Instructions to follow
Print the lines of the data, starting with the first, up to and including the line where "M['water'] = m_" appears.

-------- Task material --------

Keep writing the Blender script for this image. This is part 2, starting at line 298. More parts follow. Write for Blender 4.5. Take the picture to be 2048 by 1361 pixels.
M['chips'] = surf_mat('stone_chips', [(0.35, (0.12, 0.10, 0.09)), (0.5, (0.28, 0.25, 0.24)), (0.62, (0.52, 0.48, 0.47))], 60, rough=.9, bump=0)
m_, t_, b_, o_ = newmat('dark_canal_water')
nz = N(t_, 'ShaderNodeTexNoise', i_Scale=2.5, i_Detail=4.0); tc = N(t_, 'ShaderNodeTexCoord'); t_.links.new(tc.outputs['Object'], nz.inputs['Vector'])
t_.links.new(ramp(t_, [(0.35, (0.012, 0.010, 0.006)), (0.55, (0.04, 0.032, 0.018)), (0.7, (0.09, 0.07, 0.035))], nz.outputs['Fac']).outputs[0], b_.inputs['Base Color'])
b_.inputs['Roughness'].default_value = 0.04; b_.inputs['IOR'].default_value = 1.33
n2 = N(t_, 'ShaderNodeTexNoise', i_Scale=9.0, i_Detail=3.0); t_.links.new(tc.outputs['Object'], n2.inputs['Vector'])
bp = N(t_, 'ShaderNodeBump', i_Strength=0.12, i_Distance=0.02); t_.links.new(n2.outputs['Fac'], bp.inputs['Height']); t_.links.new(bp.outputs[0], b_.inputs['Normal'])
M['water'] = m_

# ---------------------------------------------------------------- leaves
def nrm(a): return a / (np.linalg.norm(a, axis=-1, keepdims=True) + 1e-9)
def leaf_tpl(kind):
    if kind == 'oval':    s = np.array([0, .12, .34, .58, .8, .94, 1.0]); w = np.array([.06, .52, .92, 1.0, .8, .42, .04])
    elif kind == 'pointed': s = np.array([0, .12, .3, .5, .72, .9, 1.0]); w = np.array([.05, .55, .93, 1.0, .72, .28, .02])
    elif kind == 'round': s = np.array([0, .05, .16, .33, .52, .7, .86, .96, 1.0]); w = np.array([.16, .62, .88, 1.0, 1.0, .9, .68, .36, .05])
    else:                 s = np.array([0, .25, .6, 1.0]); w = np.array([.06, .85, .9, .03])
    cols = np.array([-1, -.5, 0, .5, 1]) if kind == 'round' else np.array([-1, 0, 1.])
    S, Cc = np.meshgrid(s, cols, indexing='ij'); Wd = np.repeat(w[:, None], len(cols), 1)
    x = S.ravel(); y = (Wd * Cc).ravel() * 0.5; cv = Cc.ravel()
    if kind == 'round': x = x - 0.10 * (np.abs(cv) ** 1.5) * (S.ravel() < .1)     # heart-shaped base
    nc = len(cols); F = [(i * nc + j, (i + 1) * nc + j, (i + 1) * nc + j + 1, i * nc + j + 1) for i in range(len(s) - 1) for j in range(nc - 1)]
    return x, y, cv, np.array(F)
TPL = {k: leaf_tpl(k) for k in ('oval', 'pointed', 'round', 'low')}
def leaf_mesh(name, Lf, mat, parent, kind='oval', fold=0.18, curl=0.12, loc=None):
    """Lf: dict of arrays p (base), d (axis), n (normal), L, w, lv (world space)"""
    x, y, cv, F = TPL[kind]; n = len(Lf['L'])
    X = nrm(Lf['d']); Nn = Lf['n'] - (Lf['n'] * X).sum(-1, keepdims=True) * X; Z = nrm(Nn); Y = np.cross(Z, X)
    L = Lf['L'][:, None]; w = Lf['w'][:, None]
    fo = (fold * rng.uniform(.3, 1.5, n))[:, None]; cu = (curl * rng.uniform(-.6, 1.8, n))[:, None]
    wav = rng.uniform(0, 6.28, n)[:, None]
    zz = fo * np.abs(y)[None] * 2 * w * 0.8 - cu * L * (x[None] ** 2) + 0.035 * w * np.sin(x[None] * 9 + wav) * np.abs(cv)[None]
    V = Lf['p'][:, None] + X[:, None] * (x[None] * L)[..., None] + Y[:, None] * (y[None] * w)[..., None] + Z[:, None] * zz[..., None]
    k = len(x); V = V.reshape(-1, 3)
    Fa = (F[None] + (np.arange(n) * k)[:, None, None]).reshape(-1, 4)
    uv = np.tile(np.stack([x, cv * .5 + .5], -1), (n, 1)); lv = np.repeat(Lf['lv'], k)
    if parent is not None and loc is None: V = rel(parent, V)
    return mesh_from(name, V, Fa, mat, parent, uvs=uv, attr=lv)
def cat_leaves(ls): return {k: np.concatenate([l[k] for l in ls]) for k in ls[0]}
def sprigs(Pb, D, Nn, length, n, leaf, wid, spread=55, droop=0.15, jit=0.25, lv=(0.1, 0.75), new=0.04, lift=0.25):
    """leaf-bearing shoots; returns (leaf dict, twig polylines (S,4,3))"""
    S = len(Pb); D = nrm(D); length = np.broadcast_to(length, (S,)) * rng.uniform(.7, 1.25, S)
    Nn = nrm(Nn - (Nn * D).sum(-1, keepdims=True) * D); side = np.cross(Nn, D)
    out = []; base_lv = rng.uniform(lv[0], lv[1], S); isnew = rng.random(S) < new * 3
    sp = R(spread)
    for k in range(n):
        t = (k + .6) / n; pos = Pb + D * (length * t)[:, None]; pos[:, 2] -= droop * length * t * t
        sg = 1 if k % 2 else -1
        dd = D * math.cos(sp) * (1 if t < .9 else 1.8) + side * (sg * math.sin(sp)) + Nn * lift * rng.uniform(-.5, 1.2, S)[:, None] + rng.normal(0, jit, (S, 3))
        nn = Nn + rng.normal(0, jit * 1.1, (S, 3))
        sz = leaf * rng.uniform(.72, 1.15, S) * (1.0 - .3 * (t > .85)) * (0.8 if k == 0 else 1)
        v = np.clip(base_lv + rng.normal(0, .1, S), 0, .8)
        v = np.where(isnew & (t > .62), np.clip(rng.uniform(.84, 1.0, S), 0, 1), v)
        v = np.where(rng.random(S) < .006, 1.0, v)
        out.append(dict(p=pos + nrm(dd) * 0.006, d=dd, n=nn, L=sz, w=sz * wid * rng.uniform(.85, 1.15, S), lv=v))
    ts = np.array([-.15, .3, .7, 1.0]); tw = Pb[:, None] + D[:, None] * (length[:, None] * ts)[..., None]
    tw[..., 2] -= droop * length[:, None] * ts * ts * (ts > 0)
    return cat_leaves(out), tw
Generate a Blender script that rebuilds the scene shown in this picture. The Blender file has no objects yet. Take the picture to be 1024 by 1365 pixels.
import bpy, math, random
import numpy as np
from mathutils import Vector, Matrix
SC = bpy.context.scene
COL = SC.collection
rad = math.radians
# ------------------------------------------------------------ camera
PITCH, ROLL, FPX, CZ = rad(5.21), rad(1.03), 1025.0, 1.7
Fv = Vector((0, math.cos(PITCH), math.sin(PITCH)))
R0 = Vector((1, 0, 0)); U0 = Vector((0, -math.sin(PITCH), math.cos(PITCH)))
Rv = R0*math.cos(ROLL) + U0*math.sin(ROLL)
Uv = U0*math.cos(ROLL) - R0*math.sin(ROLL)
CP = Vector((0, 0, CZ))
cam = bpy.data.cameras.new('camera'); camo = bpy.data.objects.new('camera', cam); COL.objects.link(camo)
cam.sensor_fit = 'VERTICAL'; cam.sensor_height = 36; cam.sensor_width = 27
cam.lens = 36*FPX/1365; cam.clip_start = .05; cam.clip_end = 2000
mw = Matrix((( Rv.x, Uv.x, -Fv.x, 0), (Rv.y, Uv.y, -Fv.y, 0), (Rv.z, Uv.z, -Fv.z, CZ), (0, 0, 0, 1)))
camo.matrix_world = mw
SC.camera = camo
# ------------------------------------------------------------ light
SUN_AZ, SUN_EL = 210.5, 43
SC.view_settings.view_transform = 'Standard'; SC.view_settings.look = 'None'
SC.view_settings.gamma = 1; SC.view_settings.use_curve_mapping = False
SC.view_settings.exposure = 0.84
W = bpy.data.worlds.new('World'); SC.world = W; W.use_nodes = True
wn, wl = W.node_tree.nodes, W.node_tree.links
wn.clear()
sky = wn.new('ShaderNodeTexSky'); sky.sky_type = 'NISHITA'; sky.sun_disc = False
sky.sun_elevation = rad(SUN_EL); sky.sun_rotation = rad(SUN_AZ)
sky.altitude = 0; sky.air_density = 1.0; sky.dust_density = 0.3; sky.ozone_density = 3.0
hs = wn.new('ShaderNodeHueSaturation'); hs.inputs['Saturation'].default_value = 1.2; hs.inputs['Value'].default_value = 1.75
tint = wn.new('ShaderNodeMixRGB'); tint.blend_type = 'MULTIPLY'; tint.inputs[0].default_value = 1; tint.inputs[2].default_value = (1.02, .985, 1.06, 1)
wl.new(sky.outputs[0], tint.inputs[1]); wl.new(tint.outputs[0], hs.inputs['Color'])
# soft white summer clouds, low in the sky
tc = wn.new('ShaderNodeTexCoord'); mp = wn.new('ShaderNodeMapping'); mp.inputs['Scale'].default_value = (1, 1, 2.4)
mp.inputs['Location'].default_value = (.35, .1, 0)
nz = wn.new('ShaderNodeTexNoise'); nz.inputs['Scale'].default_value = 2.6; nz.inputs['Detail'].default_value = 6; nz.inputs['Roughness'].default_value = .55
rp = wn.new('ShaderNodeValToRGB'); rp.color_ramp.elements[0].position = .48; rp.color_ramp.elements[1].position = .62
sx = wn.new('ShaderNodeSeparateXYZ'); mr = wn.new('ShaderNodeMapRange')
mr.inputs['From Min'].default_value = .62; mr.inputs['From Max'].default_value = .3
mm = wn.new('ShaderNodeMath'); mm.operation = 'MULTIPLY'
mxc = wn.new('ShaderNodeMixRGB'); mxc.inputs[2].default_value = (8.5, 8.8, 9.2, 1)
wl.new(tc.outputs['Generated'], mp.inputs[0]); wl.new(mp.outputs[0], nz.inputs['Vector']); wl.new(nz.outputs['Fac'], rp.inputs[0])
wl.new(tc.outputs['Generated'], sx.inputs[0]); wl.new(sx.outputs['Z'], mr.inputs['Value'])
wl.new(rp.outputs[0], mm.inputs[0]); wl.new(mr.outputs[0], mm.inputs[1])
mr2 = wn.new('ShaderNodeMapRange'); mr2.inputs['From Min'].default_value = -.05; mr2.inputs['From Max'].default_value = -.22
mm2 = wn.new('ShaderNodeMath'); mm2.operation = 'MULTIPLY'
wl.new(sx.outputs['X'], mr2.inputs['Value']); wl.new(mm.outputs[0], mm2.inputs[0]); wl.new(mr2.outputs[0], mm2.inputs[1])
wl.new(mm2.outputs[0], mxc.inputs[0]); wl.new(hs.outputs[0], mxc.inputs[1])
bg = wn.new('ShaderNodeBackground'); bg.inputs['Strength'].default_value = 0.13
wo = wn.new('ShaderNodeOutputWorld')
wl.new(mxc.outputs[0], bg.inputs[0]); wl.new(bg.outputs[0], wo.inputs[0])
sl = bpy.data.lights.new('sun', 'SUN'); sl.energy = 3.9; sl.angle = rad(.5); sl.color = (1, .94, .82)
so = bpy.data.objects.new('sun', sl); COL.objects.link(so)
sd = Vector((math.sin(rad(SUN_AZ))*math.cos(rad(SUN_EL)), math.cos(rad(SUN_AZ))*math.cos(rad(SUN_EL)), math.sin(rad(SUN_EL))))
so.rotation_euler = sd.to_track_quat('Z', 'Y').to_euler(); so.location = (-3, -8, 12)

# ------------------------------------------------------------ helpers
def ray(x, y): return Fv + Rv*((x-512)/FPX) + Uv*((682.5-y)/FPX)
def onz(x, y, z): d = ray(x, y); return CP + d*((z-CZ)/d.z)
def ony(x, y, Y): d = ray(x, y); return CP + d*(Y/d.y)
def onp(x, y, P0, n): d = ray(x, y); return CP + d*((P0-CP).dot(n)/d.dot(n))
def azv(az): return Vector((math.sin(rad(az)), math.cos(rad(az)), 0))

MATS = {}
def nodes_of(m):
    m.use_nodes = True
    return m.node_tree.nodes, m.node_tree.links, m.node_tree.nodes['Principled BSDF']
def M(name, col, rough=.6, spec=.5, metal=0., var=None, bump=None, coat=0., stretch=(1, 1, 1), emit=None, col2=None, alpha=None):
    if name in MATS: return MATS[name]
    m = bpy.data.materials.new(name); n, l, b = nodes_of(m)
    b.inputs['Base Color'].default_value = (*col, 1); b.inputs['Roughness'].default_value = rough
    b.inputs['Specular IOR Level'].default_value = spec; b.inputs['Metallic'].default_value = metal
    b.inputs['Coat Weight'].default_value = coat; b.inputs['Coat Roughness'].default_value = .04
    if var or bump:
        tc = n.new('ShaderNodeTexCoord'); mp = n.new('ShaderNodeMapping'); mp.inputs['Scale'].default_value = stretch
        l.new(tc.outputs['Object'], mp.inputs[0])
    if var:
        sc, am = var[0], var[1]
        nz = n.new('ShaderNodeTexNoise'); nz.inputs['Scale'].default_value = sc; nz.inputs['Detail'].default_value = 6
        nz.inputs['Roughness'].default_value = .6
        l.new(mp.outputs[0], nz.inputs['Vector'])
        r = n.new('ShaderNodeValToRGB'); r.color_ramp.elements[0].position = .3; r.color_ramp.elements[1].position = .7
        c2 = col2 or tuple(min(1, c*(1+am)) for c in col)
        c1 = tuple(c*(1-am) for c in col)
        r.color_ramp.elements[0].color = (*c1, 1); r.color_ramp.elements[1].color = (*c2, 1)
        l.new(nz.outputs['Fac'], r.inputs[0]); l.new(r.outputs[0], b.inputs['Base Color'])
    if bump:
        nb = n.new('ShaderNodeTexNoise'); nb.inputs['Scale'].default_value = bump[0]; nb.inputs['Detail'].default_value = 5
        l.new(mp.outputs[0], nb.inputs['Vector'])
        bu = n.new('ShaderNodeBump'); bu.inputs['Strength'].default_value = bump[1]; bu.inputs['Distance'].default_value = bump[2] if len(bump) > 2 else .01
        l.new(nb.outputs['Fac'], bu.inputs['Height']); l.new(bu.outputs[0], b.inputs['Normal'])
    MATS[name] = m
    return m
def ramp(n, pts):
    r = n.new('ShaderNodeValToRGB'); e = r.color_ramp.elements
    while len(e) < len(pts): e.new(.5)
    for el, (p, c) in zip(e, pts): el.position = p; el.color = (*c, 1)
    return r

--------

Response to this exercise
Keep writing the Blender script for this image. This is part 2, starting at line 298. More parts follow. Write for Blender 4.5. Take the picture to be 2048 by 1361 pixels.
M['chips'] = surf_mat('stone_chips', [(0.35, (0.12, 0.10, 0.09)), (0.5, (0.28, 0.25, 0.24)), (0.62, (0.52, 0.48, 0.47))], 60, rough=.9, bump=0)
m_, t_, b_, o_ = newmat('dark_canal_water')
nz = N(t_, 'ShaderNodeTexNoise', i_Scale=2.5, i_Detail=4.0); tc = N(t_, 'ShaderNodeTexCoord'); t_.links.new(tc.outputs['Object'], nz.inputs['Vector'])
t_.links.new(ramp(t_, [(0.35, (0.012, 0.010, 0.006)), (0.55, (0.04, 0.032, 0.018)), (0.7, (0.09, 0.07, 0.035))], nz.outputs['Fac']).outputs[0], b_.inputs['Base Color'])
b_.inputs['Roughness'].default_value = 0.04; b_.inputs['IOR'].default_value = 1.33
n2 = N(t_, 'ShaderNodeTexNoise', i_Scale=9.0, i_Detail=3.0); t_.links.new(tc.outputs['Object'], n2.inputs['Vector'])
bp = N(t_, 'ShaderNodeBump', i_Strength=0.12, i_Distance=0.02); t_.links.new(n2.outputs['Fac'], bp.inputs['Height']); t_.links.new(bp.outputs[0], b_.inputs['Normal'])
M['water'] = m_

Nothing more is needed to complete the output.